Au mois d’août, Desportes manda le modérateur de la Compagnie. Le Directoire, lui dit-il en substance, veut que le culte protestant de Genève se répande dans toute la France. Le meilleur moyen d’y parvenir, c’est de placer ce culte au jour du Décadi ; et Desportes ne doutait pas que le clergé de Genève, « éloigné du fanatisme et de la superstition par une religion plus rapprochée qu’en nul autre pays de la religion naturelle, » accordât son assentiment. Les pasteurs délibérèrent ; ils décidèrent de maintenir le dimanche, mais d’organiser aussi, chaque Décadi, des prêches et des prières ; et quatre mois plus tard un commissaire officiel témoignait que « les réunions décadaires étaient décentes, nombreuses et même gaies ; que les temples, souvent remplis, ne retentissaient plus que des préceptes d’une saine morale, et qu’une douce philosophie était en train de s’enter insensiblement sur le culte réformé. « Desportes et ce commissaire étaient satisfaits des pasteurs, et peut-être escomptaient-ils, déjà, l’heure vraiment républicaine où, dans l’Eglise de Genève, il n’y aurait plus que des Vicaires Savoyards, prêchant trois fois par mois, aux trois Décadis.

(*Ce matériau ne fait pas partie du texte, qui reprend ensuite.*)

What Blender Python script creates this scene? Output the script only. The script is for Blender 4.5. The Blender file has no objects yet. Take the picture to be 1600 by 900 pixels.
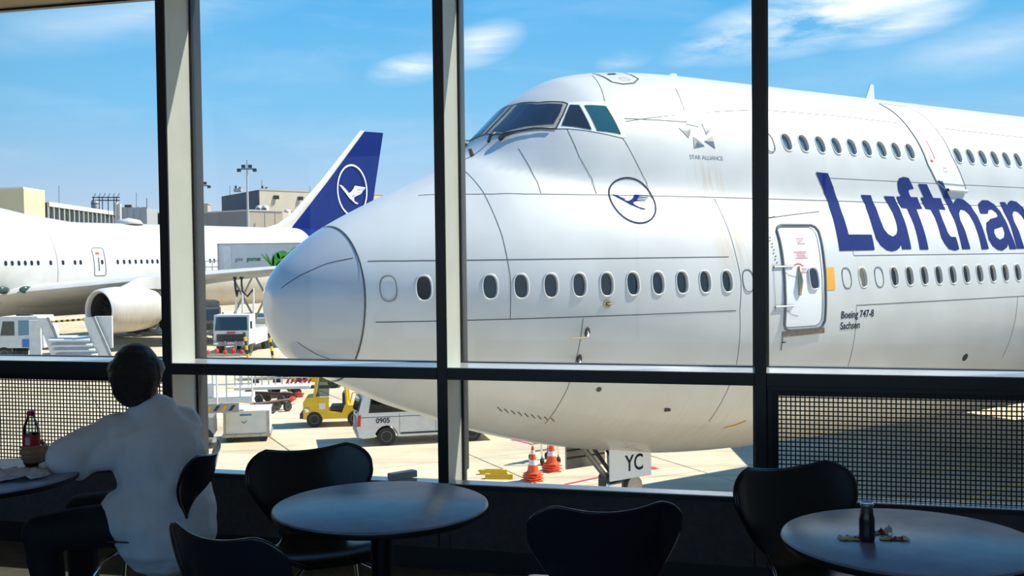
import bpy, bmesh, math, random
import numpy as np
from mathutils import Vector, Matrix
from mathutils.bvhtree import BVHTree

random.seed(7)
scn = bpy.context.scene
COL = scn.collection
rad_ = math.radians

# ------------------------------------------------------------------ camera
F_PX = 1600.0
PIT = math.atan(50 / 1600.0)
ROLL = 0.011
EYE = Vector((0, 0, 1.55))
FW = Vector((0, math.cos(PIT), -math.sin(PIT)))
_r0 = Vector((1, 0, 0)); _u0 = Vector((0, math.sin(PIT), math.cos(PIT)))
RT = (_r0 - ROLL * _u0).normalized()
UP = (_u0 + ROLL * _r0).normalized()
cam_data = bpy.data.cameras.new('camera')
cam = bpy.data.objects.new('camera', cam_data); COL.objects.link(cam)
cam_data.sensor_width = 36.0
cam_data.lens = 36.0 * F_PX / 1600.0
cam_data.clip_start = 0.05; cam_data.clip_end = 6000
cam.matrix_world = Matrix(((RT.x, UP.x, -FW.x, EYE.x), (RT.y, UP.y, -FW.y, EYE.y), (RT.z, UP.z, -FW.z, EYE.z), (0, 0, 0, 1)))
scn.camera = cam

def at(x, y, Y):
    """world point that lies at depth Y (world Y) on the line of sight of pixel x, y"""
    d = (x - 800) / F_PX * RT - (y - 450) / F_PX * UP + FW
    return EYE + d * (Y / d.y)

# ------------------------------------------------------------------ sky, sun, exposure
def ramp(nt, fac, stops):
    n = nt.nodes.new('ShaderNodeValToRGB')
    e = n.color_ramp.elements
    while len(e) > 1: e.remove(e[-1])
    e[0].position, e[0].color = stops[0][0], (*stops[0][1], 1)
    for p, c in stops[1:]:
        k = e.new(p); k.color = (*c, 1)
    nt.links.new(fac, n.inputs[0]); return n.outputs[0]
def mathn(nt, op, a, b=None, c=None, clamp=False):
    n = nt.nodes.new('ShaderNodeMath'); n.operation = op; n.use_clamp = clamp
    for i, v in enumerate((a, b, c)):
        if v is None: continue
        if isinstance(v, (int, float)): n.inputs[i].default_value = v
        else: nt.links.new(v, n.inputs[i])
    return n.outputs[0]
def mixc(nt, fac, a, b, mode='MIX'):
    n = nt.nodes.new('ShaderNodeMix'); n.data_type = 'RGBA'; n.blend_type = mode
    for s, v in ((n.inputs[0], fac), (n.inputs[6], a), (n.inputs[7], b)):
        if isinstance(v, (int, float)): s.default_value = v
        elif isinstance(v, tuple): s.default_value = (*v[:3], 1)
        else: nt.links.new(v, s)
    return n.outputs[2]

world = bpy.data.worlds.new('sky'); scn.world = world; world.use_nodes = True
nt = world.node_tree; nt.nodes.clear()
tc = nt.nodes.new('ShaderNodeTexCoord')
sep = nt.nodes.new('ShaderNodeSeparateXYZ'); nt.links.new(tc.outputs['Generated'], sep.inputs[0])
grad = ramp(nt, mathn(nt, 'MULTIPLY', sep.outputs[2], 2.0, clamp=True),
            [(0.0, (0.50, 0.56, 0.67)), (0.10, (0.40, 0.52, 0.70)), (0.28, (0.19, 0.46, 0.74)), (0.5, (0.085, 0.37, 0.72)), (1.0, (0.05, 0.22, 0.55))])
# thin high cloud: noise stretched along one direction
mp = nt.nodes.new('ShaderNodeMapping'); nt.links.new(tc.outputs['Generated'], mp.inputs[0])
mp.inputs['Rotation'].default_value = (0.0, rad_(-17), 0.0); mp.inputs['Scale'].default_value = (2.6, 2.0, 13.0)
no = nt.nodes.new('ShaderNodeTexNoise'); no.inputs['Scale'].default_value = 1.7; no.inputs['Detail'].default_value = 8; no.inputs['Roughness'].default_value = 0.62; no.inputs['Distortion'].default_value = 0.35
nt.links.new(mp.outputs[0], no.inputs['Vector'])
veil = mathn(nt, 'MULTIPLY_ADD', no.outputs[0], 2.6, -1.25, clamp=True)
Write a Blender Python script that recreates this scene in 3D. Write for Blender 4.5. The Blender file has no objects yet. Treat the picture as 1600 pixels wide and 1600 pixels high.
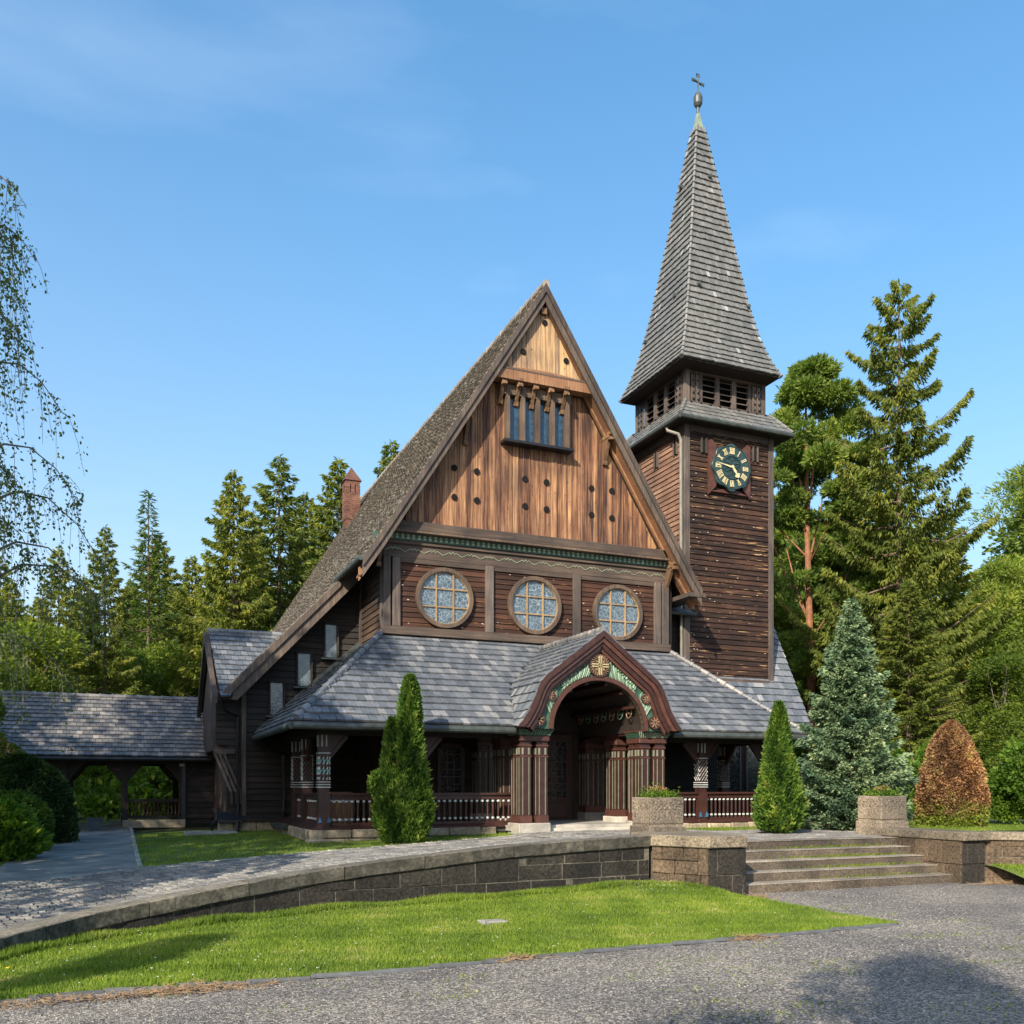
import bpy, math, random
import numpy as np
from mathutils import Vector, Matrix
R=math.radians
rng=np.random.default_rng(7); random.seed(7)
sc=bpy.context.scene
C=bpy.data.collections.new('scene'); sc.collection.children.link(C)
# ------------------------------------------------------------ camera
F=1452/1600; YAW=R(22.95); HC=1.9
cam=bpy.data.cameras.new('camera'); co=bpy.data.objects.new('camera',cam); C.objects.link(co)
cam.sensor_width=36; cam.sensor_fit='HORIZONTAL'; cam.lens=36*F; cam.shift_y=(1228-800)/1600; cam.clip_start=.1; cam.clip_end=2000
co.location=(0,0,HC); co.rotation_euler=(R(90),0,-YAW); sc.camera=co
# ------------------------------------------------------------ light
SD=Vector((-1,-.93,.80)).normalized()
el=math.asin(SD.z); az=math.atan2(SD.x,SD.y)
w=bpy.data.worlds.new('World'); sc.world=w; w.use_nodes=True
nt=w.node_tree; bg=nt.nodes['Background']
sky=nt.nodes.new('ShaderNodeTexSky'); sky.sky_type='NISHITA'; sky.sun_disc=False
sky.sun_elevation=el; sky.sun_rotation=az; sky.air_density=1.0; sky.dust_density=2.2; sky.ozone_density=2.5; sky.altitude=50
tcw=nt.nodes.new('ShaderNodeTexCoord'); mpw=nt.nodes.new('ShaderNodeMapping'); mpw.inputs['Scale'].default_value=(1.0,1.6,4.5); mpw.inputs['Rotation'].default_value=(R(8),R(-14),0); mpw.inputs['Location'].default_value=(.3,.2,.1)
nzw=nt.nodes.new('ShaderNodeTexNoise'); nzw.inputs['Scale'].default_value=1.5; nzw.inputs['Detail'].default_value=7; nzw.inputs['Roughness'].default_value=.5
crw=nt.nodes.new('ShaderNodeValToRGB'); crw.color_ramp.elements[0].position=.56; crw.color_ramp.elements[1].position=.95; crw.color_ramp.elements[1].color=(.14,.14,.14,1)
mxw=nt.nodes.new('ShaderNodeMix'); mxw.data_type='RGBA'; mxw.inputs[7].default_value=(8.2,8.6,9.2,1)
nt.links.new(tcw.outputs['Generated'],mpw.inputs[0]); nt.links.new(mpw.outputs[0],nzw.inputs[0]); nt.links.new(nzw.outputs[0],crw.inputs[0])
nt.links.new(crw.outputs[0],mxw.inputs[0]); hs=nt.nodes.new('ShaderNodeHueSaturation'); hs.inputs['Hue'].default_value=.49; hs.inputs['Saturation'].default_value=1.5; hs.inputs['Value'].default_value=1.12; nt.links.new(sky.outputs[0],hs.inputs['Color']); hz=nt.nodes.new('ShaderNodeMix'); hz.data_type='RGBA'; hz.inputs[7].default_value=(3.1,3.4,3.65,1)
sxw=nt.nodes.new('ShaderNodeSeparateXYZ'); nt.links.new(tcw.outputs['Generated'],sxw.inputs[0])
mh=nt.nodes.new('ShaderNodeMath'); mh.operation='MULTIPLY'; mh.inputs[1].default_value=-2.7; nt.links.new(sxw.outputs[2],mh.inputs[0])
me_=nt.nodes.new('ShaderNodeMath'); me_.operation='EXPONENT'; nt.links.new(mh.outputs[0],me_.inputs[0])
mm_=nt.nodes.new('ShaderNodeMath'); mm_.operation='MINIMUM'; mm_.inputs[1].default_value=.85; nt.links.new(me_.outputs[0],mm_.inputs[0])
nt.links.new(mm_.outputs[0],hz.inputs[0]); nt.links.new(hs.outputs[0],hz.inputs[6]); nt.links.new(hz.outputs[2],mxw.inputs[6]); nt.links.new(mxw.outputs[2],bg.inputs[0]); bg.inputs[1].default_value=.145
sl=bpy.data.lights.new('sun','SUN'); sl.energy=4.6; sl.angle=R(.5); sl.color=(1,.90,.74)
so=bpy.data.objects.new('sun',sl); C.objects.link(so); so.rotation_euler=(-SD).to_track_quat('-Z','Y').to_euler(); so.location=(-20,-10,30)
sc.view_settings.view_transform='Standard'; sc.view_settings.look='None'; sc.view_settings.gamma=1; sc.view_settings.exposure=.86
sc.view_settings.use_curve_mapping=False
sc.render.engine='CYCLES'
# ------------------------------------------------------------ helpers
CS,SN=math.cos(YAW),math.sin(YAW)
def atz(px,py,z):
    a=(px-800)/1452; b=(1228-py)/1452; t=(z-HC)/b
    return Vector((t*(SN+a*CS),t*(CS-a*SN),z))
def atd(px,d,z=0):
    a=(px-800)/1452
    return Vector((d*(SN+a*CS),d*(CS-a*SN),z))
def zd(py,d): return HC+(1228-py)/1452*d
def interp(x,xs,ys): return float(np.interp(x,xs,ys))
def sstep(t): t=max(0,min(1,t)); return t*t*(3-2*t)
SMALL={'baluster_collars','studs','sill_studs','white_bands','carved_points','painted_triangles','white_flutes','cream_fillets','green_fillets','capital_tassels','muntins','capital_leaves','kerb_stones','path_edging','hip_tiles','neck_rings','petals','inner_buds','dial_relief'}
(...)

Mais, avec le 18 Brumaire, un autre esprit soufflait : la religion décadaire s’effondrait. Le bruit se répandait bientôt qu’entre le Premier Consul et Rome des négociations étaient proches. L’insécurité du culte catholique allait diminuant, et comme la liberté des cultes était théoriquement proclamée par la Constitution française, comme les neuf dixièmes des fonctionnaires et des soldats amenés à Genève par l’occupation étaient d’origine catholique, Genève, ville française, devait s’ouvrir au catholicisme. Il avait dû se blottir, jusque là, dans des chapelles de résidens, coins de terre française ou sarde qui jouissaient, sur le sol de Genève, des immunités diplomatiques ; il avait le droit, aujourd’hui, de se libérer de ces fictions et de réclamer une place dans Genève, sur terre authentiquement genevoise ; mais Genève fut moins accueillante pour la Messe qu’elle n’avait fait mine de l’être pour le Décadi.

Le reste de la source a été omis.